HOW OH HOW is Charlie 3 months old. I am not sure what it is about baby #2, but everything feels so much more bittersweet, and I am finding it harder to let go of certain phases and be okay with moving on to the next. Charlie has been so chill, I wish I could create 50 of him. After 1 kid, I was pretty sure I was done, and after 2 I somehow have baby fever even though he is only 3 months old. I think it’s because I look at him, and realize how quickly he’ll be walking and talking and no longer a teeny tine baby. I love having a baby around, even with all of the sleep deprivation and unknowns involved, it brings me so much pure, unfiltered joy to wake up every morning to a smiling face cooing at me, so innocently. I think the biggest differences between baby 1 and baby 2 is that I didn’t think I could like anyone as much as I like Hudson, and to be honest it did take me a little bit to feel bonded and connected with Charlie in the way I instantly bonded with Hudson. I felt like he was foreign, and I didn’t know him at all. But now as time slips away, I feel equally as obsessed with him and watching his every little move and milestone. He is so calm and his spirit is so easy to be around all day. He is persistent like Hudson, but doesn’t get easily flustered by things. He is also so social, and smiles at every new face he sees! He’s such a happy little guy, and I love getting to spend every second with him.
Baby Update: This month, Charlie has gotten HUGE. He just feels so solid to me now! Physically, he is definitely ahead of where Hudson was at the same age. He’s been pushing off with his feet, and showing interest in bearing weight, so we just ordered a jolly jumper for him. Hudson was never that interested in standing. He also decided he is obsessed with trying to roll over from back to belly, right after he started sleeping through the night, which completely threw a wrench in those plans! With him attempting to roll now, we have had to wean him from his swaddle, and we tried out the Love To Dream which holds his arms tightly up by his face, but he is unable to rub his hands in his eyes which he constantly does throughout the night if he is not swaddled at all. So far it has been great for us, and even though he is still adjusting, he’s been sleeping decent for not being swaddled. He wakes up 1 time per night around 3/4AM, but I think as he gets more used to being unswaddled and finally officially rolls over (he practices all night, it’s so wild) he will get back to sleeping decent again. I keep reminding myself that everything is just a phase.
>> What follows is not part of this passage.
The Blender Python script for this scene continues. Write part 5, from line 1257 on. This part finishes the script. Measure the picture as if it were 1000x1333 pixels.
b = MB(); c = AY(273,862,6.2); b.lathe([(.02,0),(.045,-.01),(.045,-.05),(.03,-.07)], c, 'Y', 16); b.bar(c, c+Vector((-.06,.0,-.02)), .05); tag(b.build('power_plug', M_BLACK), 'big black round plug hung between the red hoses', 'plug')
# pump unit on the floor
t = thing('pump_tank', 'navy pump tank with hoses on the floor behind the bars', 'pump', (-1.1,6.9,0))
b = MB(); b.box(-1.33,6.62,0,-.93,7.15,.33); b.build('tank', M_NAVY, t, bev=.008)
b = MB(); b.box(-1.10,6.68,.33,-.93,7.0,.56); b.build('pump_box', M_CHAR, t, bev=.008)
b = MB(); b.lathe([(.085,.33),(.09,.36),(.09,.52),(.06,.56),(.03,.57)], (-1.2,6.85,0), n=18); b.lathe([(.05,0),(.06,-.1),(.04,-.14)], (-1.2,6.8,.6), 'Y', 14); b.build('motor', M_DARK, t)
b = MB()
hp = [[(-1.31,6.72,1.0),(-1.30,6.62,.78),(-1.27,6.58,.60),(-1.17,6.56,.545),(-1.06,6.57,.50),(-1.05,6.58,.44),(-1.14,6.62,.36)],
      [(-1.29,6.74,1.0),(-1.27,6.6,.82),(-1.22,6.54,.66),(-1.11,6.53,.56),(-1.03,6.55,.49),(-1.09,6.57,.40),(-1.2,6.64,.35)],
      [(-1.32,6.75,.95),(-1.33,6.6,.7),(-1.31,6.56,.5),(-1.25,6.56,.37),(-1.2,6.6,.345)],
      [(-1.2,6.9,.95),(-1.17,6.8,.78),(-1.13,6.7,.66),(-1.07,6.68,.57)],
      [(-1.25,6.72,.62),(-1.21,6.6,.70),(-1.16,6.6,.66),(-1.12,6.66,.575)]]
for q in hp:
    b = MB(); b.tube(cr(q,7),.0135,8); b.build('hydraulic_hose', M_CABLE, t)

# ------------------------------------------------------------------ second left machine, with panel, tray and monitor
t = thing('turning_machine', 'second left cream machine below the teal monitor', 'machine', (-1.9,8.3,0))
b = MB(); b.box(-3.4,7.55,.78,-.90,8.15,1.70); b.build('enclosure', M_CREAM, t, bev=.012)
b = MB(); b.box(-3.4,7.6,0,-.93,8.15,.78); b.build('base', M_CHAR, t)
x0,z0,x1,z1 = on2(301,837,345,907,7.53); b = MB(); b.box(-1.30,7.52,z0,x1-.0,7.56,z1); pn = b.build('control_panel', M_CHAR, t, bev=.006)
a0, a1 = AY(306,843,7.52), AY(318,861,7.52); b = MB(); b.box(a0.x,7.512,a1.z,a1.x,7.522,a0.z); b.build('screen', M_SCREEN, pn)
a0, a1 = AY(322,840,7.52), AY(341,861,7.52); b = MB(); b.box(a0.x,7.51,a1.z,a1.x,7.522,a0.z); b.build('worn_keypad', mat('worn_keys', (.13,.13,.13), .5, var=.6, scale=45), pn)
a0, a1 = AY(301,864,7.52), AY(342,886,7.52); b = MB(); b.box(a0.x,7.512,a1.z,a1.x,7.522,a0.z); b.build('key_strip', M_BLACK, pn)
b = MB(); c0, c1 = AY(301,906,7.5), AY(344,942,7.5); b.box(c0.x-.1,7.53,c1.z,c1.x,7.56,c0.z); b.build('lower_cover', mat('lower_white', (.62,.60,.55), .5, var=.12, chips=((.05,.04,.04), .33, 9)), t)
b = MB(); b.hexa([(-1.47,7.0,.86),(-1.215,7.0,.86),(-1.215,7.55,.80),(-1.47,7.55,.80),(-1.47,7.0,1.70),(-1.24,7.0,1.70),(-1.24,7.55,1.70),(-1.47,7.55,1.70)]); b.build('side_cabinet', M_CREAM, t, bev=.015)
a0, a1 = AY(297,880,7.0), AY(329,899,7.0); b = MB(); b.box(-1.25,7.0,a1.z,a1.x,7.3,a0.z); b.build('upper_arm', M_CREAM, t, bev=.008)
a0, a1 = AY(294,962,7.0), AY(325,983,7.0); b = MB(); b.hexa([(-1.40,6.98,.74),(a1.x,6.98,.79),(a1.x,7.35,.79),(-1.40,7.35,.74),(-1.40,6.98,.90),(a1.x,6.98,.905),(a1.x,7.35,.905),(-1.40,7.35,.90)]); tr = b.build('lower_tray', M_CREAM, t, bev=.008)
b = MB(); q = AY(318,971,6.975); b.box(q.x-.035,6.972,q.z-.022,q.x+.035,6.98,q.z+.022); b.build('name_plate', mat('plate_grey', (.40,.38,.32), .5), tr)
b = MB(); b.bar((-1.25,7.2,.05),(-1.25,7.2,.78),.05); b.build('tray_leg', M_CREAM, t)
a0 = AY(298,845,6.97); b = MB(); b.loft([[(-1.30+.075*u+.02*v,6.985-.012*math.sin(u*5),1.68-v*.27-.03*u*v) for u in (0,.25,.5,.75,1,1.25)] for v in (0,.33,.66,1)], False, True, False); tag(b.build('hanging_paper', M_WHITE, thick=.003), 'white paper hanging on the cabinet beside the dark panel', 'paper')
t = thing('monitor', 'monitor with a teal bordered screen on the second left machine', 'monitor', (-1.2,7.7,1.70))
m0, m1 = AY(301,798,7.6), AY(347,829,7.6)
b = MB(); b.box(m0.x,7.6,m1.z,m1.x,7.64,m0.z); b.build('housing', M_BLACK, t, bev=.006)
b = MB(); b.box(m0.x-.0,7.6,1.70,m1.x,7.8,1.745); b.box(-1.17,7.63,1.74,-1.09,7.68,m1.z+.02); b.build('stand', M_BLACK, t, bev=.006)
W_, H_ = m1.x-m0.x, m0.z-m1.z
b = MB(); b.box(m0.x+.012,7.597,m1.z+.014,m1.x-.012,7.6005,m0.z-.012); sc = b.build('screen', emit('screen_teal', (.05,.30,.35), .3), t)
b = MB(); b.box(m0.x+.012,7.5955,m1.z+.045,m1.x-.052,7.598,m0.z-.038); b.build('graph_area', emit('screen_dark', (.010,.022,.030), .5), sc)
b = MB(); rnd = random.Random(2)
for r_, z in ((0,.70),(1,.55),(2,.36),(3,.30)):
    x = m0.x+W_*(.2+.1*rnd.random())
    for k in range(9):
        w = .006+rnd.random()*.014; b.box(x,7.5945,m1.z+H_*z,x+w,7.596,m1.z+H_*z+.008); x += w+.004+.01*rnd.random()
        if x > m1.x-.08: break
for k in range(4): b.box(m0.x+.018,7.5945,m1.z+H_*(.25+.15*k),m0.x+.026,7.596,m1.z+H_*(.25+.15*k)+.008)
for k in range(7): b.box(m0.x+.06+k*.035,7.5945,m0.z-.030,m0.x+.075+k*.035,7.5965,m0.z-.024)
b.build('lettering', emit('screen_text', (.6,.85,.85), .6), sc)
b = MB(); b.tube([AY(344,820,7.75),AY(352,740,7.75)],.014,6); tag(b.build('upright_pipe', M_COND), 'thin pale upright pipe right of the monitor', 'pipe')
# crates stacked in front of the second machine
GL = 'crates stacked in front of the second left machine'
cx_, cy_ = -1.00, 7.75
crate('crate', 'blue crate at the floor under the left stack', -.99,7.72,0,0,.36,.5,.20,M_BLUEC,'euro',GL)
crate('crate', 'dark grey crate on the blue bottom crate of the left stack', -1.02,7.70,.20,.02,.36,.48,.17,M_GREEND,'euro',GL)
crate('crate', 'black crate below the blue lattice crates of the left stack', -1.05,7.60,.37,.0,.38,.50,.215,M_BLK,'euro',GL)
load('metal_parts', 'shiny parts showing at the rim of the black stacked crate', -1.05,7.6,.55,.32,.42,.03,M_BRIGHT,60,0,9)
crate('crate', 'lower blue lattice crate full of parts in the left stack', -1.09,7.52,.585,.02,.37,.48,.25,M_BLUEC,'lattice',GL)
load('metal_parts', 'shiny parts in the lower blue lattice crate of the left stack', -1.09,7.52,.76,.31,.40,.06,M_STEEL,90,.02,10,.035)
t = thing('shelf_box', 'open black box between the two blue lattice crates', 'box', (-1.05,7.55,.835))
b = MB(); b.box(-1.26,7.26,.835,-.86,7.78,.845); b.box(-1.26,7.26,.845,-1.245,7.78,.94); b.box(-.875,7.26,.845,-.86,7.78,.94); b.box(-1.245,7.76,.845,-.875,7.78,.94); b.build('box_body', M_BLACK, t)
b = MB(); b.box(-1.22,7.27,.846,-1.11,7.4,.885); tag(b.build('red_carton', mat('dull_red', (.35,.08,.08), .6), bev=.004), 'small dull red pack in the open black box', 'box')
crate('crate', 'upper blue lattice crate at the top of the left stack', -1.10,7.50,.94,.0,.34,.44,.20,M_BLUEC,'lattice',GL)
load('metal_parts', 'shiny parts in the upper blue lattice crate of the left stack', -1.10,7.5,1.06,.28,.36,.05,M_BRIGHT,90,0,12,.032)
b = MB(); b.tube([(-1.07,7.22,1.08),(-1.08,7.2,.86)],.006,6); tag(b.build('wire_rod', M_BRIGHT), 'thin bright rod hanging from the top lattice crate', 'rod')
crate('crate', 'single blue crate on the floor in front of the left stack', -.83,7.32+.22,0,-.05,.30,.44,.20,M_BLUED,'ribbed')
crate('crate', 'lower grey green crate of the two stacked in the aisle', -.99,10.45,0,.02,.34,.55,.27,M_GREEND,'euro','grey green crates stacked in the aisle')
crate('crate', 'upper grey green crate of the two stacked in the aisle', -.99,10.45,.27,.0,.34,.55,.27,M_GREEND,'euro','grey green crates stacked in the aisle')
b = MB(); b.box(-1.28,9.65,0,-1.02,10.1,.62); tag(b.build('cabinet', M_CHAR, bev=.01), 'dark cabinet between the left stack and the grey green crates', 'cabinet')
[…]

Charlie has also started to coo sooo much this month. He is so chatty! He giggles and smiles, and is just such a social little guy! He likes mostly everything, and the only thing he really doesn’t love is the sun in his eyes and the sound of honking cars (who likes those things though lol). Other than that he loves bath time, he loves laying on his back and kicking and laying on his belly for tummy time, he loves being in the carrier for walks and hes fine on car rides. He is honestly the dream baby.
Mama Update: The biggest struggle for me this past month was coming to terms with the current state of my breastfeeding relationship with Charlie. As my last baby, I had these high hopes of what our journey would look like, and I had a goal to breastfeed him until 6 months old. As time passed, and he nursed at my breast less and less, it became more of a relationship between me and my pump and it was draining and time consuming. I clung on to it, holding hope that maybe he would start to accept nursing with time, but he never did and it actually got worse, with him screaming at my boob and me crying and tensions were just all around high. It wasn’t good for anyone involved, and finally at almost 3 months old I began to supplement. I keep reminding myself that fed is best, and Hudson was switched to formula at 4 months old, and turned out fine. I think the hardest thing for me is feeling like I missed that bonding piece with Charlie, and also knowing this was my last opportunity to have that. I also feel this weird shame when I pull out formula, I don’t know why, but I have to say formula really is a saving grace for us moms who have issues with latching or production or any other issues in between. I know there’s so much judgement around moms, and I can’t tell if it’s just my perception of shame or it actually exists. I am planning on weaning him soon completely, since my supply has dropped.